Begin

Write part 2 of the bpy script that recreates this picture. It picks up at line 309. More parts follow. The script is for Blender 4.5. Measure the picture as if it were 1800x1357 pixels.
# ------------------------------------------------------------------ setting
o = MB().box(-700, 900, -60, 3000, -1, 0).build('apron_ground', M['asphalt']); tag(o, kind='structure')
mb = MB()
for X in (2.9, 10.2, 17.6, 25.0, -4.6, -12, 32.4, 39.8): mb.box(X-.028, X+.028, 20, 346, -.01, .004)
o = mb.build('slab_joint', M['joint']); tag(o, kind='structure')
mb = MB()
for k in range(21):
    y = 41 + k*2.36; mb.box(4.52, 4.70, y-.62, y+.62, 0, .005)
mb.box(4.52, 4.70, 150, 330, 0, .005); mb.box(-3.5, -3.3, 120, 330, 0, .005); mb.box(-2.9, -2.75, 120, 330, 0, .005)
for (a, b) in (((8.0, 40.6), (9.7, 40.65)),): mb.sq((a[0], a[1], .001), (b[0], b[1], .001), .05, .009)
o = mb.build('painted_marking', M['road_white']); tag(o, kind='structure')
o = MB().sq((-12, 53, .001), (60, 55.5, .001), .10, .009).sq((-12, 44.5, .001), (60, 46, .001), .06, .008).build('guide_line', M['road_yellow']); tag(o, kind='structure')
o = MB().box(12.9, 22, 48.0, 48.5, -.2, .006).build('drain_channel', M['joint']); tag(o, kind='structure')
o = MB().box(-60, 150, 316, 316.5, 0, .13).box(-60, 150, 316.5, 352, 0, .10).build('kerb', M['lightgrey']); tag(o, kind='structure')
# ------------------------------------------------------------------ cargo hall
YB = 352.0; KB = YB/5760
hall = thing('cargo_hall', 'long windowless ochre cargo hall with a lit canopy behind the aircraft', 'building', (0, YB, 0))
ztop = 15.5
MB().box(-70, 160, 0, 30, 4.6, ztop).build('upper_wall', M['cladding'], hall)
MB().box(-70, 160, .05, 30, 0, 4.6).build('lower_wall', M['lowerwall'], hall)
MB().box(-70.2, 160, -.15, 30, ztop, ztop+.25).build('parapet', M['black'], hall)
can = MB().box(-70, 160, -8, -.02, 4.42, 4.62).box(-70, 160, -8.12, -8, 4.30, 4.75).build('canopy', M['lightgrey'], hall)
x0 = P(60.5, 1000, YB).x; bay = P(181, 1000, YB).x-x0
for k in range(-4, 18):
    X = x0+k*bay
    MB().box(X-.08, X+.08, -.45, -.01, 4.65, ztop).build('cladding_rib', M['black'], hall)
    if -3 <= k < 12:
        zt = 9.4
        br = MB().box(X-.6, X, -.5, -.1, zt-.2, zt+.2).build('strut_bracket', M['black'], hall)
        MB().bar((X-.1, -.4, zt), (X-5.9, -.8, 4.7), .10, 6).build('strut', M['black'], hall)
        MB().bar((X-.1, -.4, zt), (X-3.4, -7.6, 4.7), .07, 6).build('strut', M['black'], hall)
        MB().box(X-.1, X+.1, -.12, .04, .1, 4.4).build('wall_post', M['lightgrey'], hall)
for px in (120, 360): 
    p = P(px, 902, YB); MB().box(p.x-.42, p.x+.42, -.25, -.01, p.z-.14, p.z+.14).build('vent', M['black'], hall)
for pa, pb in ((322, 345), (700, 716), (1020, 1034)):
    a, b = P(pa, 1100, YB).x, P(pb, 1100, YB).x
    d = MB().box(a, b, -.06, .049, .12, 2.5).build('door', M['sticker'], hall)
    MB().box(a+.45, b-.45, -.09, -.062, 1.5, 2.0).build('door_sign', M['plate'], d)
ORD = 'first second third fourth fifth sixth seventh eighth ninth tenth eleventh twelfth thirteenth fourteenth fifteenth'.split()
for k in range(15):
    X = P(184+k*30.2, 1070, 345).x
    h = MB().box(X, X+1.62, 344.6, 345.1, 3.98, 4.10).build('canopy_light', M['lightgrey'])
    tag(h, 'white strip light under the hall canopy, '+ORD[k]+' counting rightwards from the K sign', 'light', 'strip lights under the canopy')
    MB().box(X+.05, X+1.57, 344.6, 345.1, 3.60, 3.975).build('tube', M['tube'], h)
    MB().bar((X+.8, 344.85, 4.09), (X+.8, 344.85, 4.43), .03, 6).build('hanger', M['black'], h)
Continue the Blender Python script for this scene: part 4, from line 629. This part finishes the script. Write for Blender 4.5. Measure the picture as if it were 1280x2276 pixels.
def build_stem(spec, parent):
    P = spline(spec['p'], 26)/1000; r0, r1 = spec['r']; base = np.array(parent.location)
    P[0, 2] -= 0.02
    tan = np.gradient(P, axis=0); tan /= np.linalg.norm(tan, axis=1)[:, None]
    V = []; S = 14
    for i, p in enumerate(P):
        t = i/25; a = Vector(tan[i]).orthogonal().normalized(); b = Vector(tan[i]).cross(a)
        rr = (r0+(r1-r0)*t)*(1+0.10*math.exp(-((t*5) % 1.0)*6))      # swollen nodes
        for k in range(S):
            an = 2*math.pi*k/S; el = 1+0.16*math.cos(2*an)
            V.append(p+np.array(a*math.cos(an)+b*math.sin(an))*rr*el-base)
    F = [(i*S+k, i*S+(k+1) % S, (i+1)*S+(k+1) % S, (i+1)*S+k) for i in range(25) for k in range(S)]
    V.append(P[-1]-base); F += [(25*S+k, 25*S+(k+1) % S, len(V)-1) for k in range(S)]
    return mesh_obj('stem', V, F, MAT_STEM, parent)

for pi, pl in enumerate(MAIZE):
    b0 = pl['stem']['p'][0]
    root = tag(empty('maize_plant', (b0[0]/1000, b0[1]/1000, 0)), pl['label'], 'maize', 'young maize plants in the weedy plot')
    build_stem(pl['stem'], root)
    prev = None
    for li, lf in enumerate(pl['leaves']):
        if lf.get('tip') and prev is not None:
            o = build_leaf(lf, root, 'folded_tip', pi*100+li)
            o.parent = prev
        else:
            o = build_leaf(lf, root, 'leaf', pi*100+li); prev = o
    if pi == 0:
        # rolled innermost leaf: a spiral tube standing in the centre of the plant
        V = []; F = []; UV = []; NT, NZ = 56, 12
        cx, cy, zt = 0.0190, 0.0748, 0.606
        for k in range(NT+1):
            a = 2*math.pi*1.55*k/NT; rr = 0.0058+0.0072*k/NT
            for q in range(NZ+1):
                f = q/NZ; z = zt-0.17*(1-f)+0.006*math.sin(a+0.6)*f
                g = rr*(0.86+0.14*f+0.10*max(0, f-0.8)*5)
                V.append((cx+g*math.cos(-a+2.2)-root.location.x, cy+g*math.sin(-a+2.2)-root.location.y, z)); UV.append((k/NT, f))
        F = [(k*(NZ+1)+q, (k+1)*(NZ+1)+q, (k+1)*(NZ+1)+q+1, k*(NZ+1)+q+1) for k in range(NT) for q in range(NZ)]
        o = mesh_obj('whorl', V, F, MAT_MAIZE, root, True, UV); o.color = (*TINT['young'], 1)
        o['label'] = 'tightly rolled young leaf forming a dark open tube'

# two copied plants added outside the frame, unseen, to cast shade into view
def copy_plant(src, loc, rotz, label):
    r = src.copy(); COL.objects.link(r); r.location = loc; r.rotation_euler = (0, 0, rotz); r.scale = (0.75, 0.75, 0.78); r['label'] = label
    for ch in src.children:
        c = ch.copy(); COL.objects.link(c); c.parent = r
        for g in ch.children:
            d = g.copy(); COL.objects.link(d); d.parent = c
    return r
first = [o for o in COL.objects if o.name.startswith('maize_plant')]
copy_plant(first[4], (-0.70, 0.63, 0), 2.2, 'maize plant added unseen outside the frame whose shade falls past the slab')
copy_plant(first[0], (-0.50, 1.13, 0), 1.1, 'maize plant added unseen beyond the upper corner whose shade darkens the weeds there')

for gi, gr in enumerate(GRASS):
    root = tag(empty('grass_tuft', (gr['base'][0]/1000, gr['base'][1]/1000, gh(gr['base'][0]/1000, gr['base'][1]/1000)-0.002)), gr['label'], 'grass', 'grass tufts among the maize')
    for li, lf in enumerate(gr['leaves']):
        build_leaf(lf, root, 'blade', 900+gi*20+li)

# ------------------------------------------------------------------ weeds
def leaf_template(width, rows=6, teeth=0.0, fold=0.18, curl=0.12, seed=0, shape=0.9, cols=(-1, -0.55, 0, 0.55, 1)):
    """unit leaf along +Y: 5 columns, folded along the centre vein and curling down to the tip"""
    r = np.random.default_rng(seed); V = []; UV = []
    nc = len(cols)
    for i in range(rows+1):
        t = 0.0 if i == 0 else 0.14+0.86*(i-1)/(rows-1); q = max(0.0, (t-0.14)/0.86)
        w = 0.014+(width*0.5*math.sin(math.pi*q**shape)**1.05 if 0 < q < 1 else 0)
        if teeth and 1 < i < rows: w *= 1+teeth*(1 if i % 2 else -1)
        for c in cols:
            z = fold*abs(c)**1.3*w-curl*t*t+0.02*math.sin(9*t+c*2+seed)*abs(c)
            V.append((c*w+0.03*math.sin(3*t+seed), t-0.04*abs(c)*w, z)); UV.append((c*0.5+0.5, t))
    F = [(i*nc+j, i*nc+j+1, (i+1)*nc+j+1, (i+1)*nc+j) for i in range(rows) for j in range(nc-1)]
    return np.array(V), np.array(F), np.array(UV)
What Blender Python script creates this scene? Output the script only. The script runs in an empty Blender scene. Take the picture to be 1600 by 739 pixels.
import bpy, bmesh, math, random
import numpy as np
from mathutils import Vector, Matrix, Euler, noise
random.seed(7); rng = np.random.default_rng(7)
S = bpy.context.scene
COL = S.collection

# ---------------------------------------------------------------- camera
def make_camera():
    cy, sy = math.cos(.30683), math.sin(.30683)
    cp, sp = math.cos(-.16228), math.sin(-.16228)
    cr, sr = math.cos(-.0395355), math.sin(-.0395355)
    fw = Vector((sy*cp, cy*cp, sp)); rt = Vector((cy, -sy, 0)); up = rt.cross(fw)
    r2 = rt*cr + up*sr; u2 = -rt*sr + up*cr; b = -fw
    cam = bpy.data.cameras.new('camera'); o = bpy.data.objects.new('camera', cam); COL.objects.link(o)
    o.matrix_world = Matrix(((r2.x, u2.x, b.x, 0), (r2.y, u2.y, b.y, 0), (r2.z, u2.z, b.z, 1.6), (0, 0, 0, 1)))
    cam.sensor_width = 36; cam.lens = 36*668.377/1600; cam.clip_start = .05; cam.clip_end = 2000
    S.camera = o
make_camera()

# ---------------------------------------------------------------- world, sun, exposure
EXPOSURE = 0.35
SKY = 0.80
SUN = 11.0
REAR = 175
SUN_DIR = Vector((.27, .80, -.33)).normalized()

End

▸ **Your goal**
Output the section opening with the line that has "Continue the Blender" and closing with the line that has "return mesh_obj('stem', V, F, MAT_STEM, parent)". Keep both end lines and leave out the rest.

▸ **Solution for this task**
Continue the Blender Python script for this scene: part 4, from line 629. This part finishes the script. Write for Blender 4.5. Measure the picture as if it were 1280x2276 pixels.
def build_stem(spec, parent):
    P = spline(spec['p'], 26)/1000; r0, r1 = spec['r']; base = np.array(parent.location)
    P[0, 2] -= 0.02
    tan = np.gradient(P, axis=0); tan /= np.linalg.norm(tan, axis=1)[:, None]
    V = []; S = 14
    for i, p in enumerate(P):
        t = i/25; a = Vector(tan[i]).orthogonal().normalized(); b = Vector(tan[i]).cross(a)
        rr = (r0+(r1-r0)*t)*(1+0.10*math.exp(-((t*5) % 1.0)*6))      # swollen nodes
        for k in range(S):
            an = 2*math.pi*k/S; el = 1+0.16*math.cos(2*an)
            V.append(p+np.array(a*math.cos(an)+b*math.sin(an))*rr*el-base)
    F = [(i*S+k, i*S+(k+1) % S, (i+1)*S+(k+1) % S, (i+1)*S+k) for i in range(25) for k in range(S)]
    V.append(P[-1]-base); F += [(25*S+k, 25*S+(k+1) % S, len(V)-1) for k in range(S)]
    return mesh_obj('stem', V, F, MAT_STEM, parent)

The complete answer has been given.